I went to the funeral today of Candler Lasseter (and found that his middle name was Percy!). He died two weeks ago, on the day after the anniversary of my mom's death. She died on January 22, and Candler died on the 23rd. He'd had some health issues in recent months, and had been struggling with problems. Plus he was nearly ninety-four. So it was not unexpected. But that does not make it any easier for those close to him to think of how life will be with him gone, feeling a hole in their hearts in the space he occupied for so many years.
He and wife Joyce had been married for sixty five years - that's something worth mentioning. Often when I was with them, usually sharing a meal together with extended family, one or the other would comment on how long they had been together. That's pretty amazing. Makes me think about all those Paul Harvey newscasts when he would talk about duos that had been 'couples' for an unbelievable number of years. How they could stay together, without committing homicide is baffling. I can't imagine being able to tolerate little personality quirks and idiosyncrasies for fifty plus years. I'd definitely be in the lockup.

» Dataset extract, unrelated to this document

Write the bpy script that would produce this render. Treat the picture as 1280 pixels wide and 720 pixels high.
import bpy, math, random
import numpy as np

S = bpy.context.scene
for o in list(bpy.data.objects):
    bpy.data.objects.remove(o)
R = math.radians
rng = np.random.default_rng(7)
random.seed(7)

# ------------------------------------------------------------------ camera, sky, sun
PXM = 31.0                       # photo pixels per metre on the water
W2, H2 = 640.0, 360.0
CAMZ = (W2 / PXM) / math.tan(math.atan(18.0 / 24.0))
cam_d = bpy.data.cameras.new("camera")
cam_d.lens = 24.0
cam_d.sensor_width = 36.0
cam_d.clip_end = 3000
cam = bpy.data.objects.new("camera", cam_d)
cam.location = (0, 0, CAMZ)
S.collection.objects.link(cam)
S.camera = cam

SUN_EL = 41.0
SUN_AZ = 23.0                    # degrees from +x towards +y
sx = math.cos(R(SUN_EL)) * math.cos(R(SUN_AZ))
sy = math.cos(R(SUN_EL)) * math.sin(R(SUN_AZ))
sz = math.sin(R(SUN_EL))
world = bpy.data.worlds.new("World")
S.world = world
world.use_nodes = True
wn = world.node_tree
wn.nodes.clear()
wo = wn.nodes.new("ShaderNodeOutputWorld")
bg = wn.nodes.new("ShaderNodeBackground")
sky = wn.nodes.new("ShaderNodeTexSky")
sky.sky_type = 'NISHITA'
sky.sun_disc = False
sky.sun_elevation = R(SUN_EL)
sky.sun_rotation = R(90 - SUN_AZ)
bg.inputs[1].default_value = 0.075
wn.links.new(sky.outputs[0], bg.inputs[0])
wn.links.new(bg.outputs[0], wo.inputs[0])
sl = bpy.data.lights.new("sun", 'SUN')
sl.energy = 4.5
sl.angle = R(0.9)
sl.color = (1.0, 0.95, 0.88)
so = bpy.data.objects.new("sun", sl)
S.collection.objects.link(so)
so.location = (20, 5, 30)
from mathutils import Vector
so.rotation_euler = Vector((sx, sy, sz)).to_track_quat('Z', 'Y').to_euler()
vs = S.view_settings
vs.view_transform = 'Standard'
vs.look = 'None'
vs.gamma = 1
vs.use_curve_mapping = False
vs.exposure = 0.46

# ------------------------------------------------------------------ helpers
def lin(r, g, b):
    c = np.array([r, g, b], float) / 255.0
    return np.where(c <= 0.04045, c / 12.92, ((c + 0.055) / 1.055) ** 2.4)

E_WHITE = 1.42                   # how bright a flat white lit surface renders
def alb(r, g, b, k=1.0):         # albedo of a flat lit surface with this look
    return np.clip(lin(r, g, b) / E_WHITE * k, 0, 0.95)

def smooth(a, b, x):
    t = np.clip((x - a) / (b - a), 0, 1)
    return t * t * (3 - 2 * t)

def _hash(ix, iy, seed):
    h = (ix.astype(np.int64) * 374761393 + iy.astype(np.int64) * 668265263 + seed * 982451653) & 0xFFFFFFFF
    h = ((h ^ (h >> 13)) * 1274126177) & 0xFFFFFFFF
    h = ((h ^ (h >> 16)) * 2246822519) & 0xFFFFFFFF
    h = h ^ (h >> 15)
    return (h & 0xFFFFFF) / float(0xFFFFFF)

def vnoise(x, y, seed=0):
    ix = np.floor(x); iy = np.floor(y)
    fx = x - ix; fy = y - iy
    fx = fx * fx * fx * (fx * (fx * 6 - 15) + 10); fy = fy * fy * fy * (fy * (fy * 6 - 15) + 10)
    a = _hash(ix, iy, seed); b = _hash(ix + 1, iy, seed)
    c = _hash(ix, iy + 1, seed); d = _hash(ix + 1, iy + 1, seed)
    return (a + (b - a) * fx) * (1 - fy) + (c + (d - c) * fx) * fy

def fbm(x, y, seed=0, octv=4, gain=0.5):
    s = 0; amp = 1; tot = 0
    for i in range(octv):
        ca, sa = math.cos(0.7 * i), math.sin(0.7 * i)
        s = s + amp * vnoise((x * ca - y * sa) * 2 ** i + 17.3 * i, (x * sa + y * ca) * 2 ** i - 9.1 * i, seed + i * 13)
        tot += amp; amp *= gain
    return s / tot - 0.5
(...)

And I know that no couple lives continually in a bed of roses, there are times of stress and distress. Days of anxiety, doubt and possibly silence. But they obviously had a very good life, many happy times, and enjoyed the company of that person they said 'I do' to many years ago. It was a sweet day, with fond remembrances by family and friends. People who knew and loved him and will miss the honorable, true southern 'gentleman' he was.